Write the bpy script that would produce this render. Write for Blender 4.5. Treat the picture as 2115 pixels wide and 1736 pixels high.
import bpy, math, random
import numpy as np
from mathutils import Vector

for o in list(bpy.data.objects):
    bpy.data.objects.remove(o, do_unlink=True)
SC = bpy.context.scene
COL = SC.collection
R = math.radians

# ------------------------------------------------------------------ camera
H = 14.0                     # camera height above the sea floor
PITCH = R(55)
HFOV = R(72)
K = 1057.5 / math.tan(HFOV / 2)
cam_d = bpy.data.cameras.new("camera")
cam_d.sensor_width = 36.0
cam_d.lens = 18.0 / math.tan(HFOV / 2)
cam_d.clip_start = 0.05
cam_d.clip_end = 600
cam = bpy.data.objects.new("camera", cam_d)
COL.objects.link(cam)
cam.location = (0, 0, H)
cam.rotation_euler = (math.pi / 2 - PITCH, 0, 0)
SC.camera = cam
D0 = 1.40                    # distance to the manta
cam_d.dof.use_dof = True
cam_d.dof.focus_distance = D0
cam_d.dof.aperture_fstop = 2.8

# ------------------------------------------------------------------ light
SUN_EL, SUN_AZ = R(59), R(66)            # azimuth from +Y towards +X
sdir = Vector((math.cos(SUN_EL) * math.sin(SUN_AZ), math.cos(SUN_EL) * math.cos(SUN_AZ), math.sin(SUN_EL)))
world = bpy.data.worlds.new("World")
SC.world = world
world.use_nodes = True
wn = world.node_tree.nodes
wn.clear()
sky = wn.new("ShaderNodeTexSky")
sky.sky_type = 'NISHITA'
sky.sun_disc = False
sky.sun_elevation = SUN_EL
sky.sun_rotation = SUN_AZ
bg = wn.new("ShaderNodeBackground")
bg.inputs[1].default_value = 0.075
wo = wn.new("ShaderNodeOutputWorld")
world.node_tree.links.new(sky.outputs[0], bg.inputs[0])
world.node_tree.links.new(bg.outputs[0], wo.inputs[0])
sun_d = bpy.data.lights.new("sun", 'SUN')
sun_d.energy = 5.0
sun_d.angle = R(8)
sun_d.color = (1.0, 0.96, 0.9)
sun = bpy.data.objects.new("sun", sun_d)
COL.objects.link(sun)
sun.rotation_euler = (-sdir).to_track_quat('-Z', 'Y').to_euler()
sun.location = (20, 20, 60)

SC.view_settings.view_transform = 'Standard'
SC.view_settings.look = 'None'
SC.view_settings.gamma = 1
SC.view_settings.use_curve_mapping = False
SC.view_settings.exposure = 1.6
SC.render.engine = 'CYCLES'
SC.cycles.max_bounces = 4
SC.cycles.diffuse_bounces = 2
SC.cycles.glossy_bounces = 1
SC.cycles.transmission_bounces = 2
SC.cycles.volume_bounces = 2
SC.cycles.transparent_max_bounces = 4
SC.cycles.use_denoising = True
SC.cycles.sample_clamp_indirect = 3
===
» Work to do
Write out the whole listing exactly.

» Task result
Write the bpy script that would produce this render. Write for Blender 4.5. Treat the picture as 2115 pixels wide and 1736 pixels high.
import bpy, math, random
import numpy as np
from mathutils import Vector

for o in list(bpy.data.objects):
    bpy.data.objects.remove(o, do_unlink=True)
SC = bpy.context.scene
COL = SC.collection
R = math.radians

# ------------------------------------------------------------------ camera
H = 14.0                     # camera height above the sea floor
PITCH = R(55)
HFOV = R(72)
K = 1057.5 / math.tan(HFOV / 2)
cam_d = bpy.data.cameras.new("camera")
cam_d.sensor_width = 36.0
cam_d.lens = 18.0 / math.tan(HFOV / 2)
cam_d.clip_start = 0.05
cam_d.clip_end = 600
cam = bpy.data.objects.new("camera", cam_d)
COL.objects.link(cam)
cam.location = (0, 0, H)
cam.rotation_euler = (math.pi / 2 - PITCH, 0, 0)
SC.camera = cam
D0 = 1.40                    # distance to the manta
cam_d.dof.use_dof = True
cam_d.dof.focus_distance = D0
cam_d.dof.aperture_fstop = 2.8

# ------------------------------------------------------------------ light
SUN_EL, SUN_AZ = R(59), R(66)            # azimuth from +Y towards +X
sdir = Vector((math.cos(SUN_EL) * math.sin(SUN_AZ), math.cos(SUN_EL) * math.cos(SUN_AZ), math.sin(SUN_EL)))
world = bpy.data.worlds.new("World")
SC.world = world
world.use_nodes = True
wn = world.node_tree.nodes
wn.clear()
sky = wn.new("ShaderNodeTexSky")
sky.sky_type = 'NISHITA'
sky.sun_disc = False
sky.sun_elevation = SUN_EL
sky.sun_rotation = SUN_AZ
bg = wn.new("ShaderNodeBackground")
bg.inputs[1].default_value = 0.075
wo = wn.new("ShaderNodeOutputWorld")
world.node_tree.links.new(sky.outputs[0], bg.inputs[0])
world.node_tree.links.new(bg.outputs[0], wo.inputs[0])
sun_d = bpy.data.lights.new("sun", 'SUN')
sun_d.energy = 5.0
sun_d.angle = R(8)
sun_d.color = (1.0, 0.96, 0.9)
sun = bpy.data.objects.new("sun", sun_d)
COL.objects.link(sun)
sun.rotation_euler = (-sdir).to_track_quat('-Z', 'Y').to_euler()
sun.location = (20, 20, 60)

SC.view_settings.view_transform = 'Standard'
SC.view_settings.look = 'None'
SC.view_settings.gamma = 1
SC.view_settings.use_curve_mapping = False
SC.view_settings.exposure = 1.6
SC.render.engine = 'CYCLES'
SC.cycles.max_bounces = 4
SC.cycles.diffuse_bounces = 2
SC.cycles.glossy_bounces = 1
SC.cycles.transmission_bounces = 2
SC.cycles.volume_bounces = 2
SC.cycles.transparent_max_bounces = 4
SC.cycles.use_denoising = True
SC.cycles.sample_clamp_indirect = 3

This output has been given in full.